• [Data lines]:
####################

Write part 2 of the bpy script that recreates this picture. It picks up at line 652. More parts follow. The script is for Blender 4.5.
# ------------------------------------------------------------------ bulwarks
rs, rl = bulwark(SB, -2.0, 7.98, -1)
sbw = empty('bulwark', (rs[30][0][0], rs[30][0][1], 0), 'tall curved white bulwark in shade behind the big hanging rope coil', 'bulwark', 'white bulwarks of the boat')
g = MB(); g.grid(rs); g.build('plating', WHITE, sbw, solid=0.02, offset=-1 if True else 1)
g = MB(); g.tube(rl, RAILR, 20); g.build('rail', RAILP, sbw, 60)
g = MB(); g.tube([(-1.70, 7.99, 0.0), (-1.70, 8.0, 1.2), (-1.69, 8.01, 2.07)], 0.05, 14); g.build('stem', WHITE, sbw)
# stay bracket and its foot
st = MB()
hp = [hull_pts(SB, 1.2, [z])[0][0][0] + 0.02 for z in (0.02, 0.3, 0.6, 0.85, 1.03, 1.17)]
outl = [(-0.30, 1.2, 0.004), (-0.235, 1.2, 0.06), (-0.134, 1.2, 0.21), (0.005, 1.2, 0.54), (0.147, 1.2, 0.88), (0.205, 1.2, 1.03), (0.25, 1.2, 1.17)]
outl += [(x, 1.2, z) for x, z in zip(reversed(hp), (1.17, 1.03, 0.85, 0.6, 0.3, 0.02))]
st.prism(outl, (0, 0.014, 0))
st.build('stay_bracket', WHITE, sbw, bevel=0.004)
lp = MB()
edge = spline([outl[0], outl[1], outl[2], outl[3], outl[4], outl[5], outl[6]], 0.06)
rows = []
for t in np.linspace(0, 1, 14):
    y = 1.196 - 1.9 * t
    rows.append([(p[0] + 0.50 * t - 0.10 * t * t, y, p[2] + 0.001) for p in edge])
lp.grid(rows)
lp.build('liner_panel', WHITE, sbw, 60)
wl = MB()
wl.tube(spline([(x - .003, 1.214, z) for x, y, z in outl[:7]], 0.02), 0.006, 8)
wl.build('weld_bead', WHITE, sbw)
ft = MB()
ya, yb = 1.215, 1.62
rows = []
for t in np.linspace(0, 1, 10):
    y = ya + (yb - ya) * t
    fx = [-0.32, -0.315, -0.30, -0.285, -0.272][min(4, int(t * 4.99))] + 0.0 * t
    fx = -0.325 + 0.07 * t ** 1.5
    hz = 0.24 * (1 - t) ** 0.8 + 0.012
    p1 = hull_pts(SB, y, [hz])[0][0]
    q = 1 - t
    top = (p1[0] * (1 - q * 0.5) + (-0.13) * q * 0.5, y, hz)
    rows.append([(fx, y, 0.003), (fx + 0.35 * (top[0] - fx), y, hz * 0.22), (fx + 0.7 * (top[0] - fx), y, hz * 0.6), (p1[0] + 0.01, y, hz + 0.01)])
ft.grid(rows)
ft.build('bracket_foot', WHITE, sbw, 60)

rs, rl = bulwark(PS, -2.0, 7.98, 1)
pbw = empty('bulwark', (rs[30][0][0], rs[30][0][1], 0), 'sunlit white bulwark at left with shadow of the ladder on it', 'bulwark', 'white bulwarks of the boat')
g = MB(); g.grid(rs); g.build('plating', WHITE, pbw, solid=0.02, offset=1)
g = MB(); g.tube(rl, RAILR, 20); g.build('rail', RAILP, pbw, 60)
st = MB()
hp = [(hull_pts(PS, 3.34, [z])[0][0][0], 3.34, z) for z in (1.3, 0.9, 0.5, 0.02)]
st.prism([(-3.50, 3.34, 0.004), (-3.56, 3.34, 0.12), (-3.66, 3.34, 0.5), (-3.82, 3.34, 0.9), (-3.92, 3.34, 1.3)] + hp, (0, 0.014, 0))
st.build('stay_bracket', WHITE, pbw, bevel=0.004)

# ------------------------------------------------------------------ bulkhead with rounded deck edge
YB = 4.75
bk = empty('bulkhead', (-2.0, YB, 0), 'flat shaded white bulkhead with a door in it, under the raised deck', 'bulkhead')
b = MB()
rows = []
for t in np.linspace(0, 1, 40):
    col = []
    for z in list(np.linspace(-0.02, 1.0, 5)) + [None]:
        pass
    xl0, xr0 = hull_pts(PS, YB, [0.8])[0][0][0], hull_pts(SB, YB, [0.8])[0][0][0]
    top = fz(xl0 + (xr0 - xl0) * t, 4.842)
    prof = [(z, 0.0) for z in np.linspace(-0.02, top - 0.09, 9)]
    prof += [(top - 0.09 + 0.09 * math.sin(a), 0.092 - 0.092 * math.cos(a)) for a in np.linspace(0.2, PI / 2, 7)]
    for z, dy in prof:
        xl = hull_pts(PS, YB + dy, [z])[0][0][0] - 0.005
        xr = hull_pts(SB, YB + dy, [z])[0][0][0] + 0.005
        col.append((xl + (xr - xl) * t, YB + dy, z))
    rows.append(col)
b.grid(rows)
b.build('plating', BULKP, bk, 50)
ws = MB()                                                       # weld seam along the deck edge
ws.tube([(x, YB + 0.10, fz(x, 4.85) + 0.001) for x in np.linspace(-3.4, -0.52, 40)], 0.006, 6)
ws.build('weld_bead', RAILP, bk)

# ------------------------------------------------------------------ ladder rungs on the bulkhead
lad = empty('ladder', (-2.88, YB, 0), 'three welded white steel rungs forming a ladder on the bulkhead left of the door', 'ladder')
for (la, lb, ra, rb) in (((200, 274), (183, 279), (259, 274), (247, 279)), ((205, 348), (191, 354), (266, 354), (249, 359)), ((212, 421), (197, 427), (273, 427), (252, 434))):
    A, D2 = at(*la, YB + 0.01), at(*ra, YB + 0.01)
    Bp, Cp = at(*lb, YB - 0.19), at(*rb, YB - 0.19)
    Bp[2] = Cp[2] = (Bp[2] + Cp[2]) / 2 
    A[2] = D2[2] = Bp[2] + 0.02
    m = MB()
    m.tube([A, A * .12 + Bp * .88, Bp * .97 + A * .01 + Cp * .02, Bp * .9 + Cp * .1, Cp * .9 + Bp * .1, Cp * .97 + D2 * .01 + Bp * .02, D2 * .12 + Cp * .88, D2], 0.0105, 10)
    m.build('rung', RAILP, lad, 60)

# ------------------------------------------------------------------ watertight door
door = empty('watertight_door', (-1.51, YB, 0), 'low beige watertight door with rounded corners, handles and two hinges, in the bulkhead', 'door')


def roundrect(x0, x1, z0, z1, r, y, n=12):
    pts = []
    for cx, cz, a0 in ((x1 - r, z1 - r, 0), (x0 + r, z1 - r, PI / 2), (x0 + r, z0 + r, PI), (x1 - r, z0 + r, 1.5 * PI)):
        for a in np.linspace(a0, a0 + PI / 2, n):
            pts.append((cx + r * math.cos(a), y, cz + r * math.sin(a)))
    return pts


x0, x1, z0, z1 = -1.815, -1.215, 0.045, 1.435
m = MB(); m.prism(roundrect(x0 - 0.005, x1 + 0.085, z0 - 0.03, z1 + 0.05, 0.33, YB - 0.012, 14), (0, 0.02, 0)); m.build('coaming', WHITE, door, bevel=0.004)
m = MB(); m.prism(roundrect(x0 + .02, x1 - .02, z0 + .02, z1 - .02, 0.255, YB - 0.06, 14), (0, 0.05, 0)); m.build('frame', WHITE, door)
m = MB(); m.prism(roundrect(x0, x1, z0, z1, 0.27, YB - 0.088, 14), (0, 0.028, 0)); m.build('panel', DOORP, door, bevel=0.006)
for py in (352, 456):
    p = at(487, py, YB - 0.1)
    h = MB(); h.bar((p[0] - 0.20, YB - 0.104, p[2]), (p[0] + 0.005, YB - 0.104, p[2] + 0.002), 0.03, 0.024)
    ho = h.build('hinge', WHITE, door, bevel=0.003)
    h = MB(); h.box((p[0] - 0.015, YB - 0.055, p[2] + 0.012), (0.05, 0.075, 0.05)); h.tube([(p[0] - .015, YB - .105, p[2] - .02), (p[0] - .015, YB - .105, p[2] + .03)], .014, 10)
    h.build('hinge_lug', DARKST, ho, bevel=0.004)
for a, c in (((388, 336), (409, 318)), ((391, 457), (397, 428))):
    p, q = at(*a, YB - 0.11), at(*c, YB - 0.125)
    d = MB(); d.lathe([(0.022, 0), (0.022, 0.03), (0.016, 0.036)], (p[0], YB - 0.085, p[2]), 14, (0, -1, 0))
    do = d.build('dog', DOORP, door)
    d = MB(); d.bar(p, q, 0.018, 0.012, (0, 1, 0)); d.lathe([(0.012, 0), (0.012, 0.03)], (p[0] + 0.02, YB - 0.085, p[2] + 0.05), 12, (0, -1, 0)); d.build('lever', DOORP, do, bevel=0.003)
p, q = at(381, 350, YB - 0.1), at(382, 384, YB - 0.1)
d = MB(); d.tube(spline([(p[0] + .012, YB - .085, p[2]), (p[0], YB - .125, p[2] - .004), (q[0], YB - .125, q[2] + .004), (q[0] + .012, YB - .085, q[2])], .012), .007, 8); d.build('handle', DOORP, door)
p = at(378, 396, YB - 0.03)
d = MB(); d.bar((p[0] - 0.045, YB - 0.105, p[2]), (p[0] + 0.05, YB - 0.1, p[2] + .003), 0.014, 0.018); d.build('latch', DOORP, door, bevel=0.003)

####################

• [Exercise requirements]: Emit, unaltered, the lines from the top of the listing down through the line that holds "ft.build('bracket_foot', WHITE, sbw, 60)"; emit nothing else.

• [Problem solution]:
Write part 2 of the bpy script that recreates this picture. It picks up at line 652. More parts follow. The script is for Blender 4.5.
# ------------------------------------------------------------------ bulwarks
rs, rl = bulwark(SB, -2.0, 7.98, -1)
sbw = empty('bulwark', (rs[30][0][0], rs[30][0][1], 0), 'tall curved white bulwark in shade behind the big hanging rope coil', 'bulwark', 'white bulwarks of the boat')
g = MB(); g.grid(rs); g.build('plating', WHITE, sbw, solid=0.02, offset=-1 if True else 1)
g = MB(); g.tube(rl, RAILR, 20); g.build('rail', RAILP, sbw, 60)
g = MB(); g.tube([(-1.70, 7.99, 0.0), (-1.70, 8.0, 1.2), (-1.69, 8.01, 2.07)], 0.05, 14); g.build('stem', WHITE, sbw)
# stay bracket and its foot
st = MB()
hp = [hull_pts(SB, 1.2, [z])[0][0][0] + 0.02 for z in (0.02, 0.3, 0.6, 0.85, 1.03, 1.17)]
outl = [(-0.30, 1.2, 0.004), (-0.235, 1.2, 0.06), (-0.134, 1.2, 0.21), (0.005, 1.2, 0.54), (0.147, 1.2, 0.88), (0.205, 1.2, 1.03), (0.25, 1.2, 1.17)]
outl += [(x, 1.2, z) for x, z in zip(reversed(hp), (1.17, 1.03, 0.85, 0.6, 0.3, 0.02))]
st.prism(outl, (0, 0.014, 0))
st.build('stay_bracket', WHITE, sbw, bevel=0.004)
lp = MB()
edge = spline([outl[0], outl[1], outl[2], outl[3], outl[4], outl[5], outl[6]], 0.06)
rows = []
for t in np.linspace(0, 1, 14):
    y = 1.196 - 1.9 * t
    rows.append([(p[0] + 0.50 * t - 0.10 * t * t, y, p[2] + 0.001) for p in edge])
lp.grid(rows)
lp.build('liner_panel', WHITE, sbw, 60)
wl = MB()
wl.tube(spline([(x - .003, 1.214, z) for x, y, z in outl[:7]], 0.02), 0.006, 8)
wl.build('weld_bead', WHITE, sbw)
ft = MB()
ya, yb = 1.215, 1.62
rows = []
for t in np.linspace(0, 1, 10):
    y = ya + (yb - ya) * t
    fx = [-0.32, -0.315, -0.30, -0.285, -0.272][min(4, int(t * 4.99))] + 0.0 * t
    fx = -0.325 + 0.07 * t ** 1.5
    hz = 0.24 * (1 - t) ** 0.8 + 0.012
    p1 = hull_pts(SB, y, [hz])[0][0]
    q = 1 - t
    top = (p1[0] * (1 - q * 0.5) + (-0.13) * q * 0.5, y, hz)
    rows.append([(fx, y, 0.003), (fx + 0.35 * (top[0] - fx), y, hz * 0.22), (fx + 0.7 * (top[0] - fx), y, hz * 0.6), (p1[0] + 0.01, y, hz + 0.01)])
ft.grid(rows)
ft.build('bracket_foot', WHITE, sbw, 60)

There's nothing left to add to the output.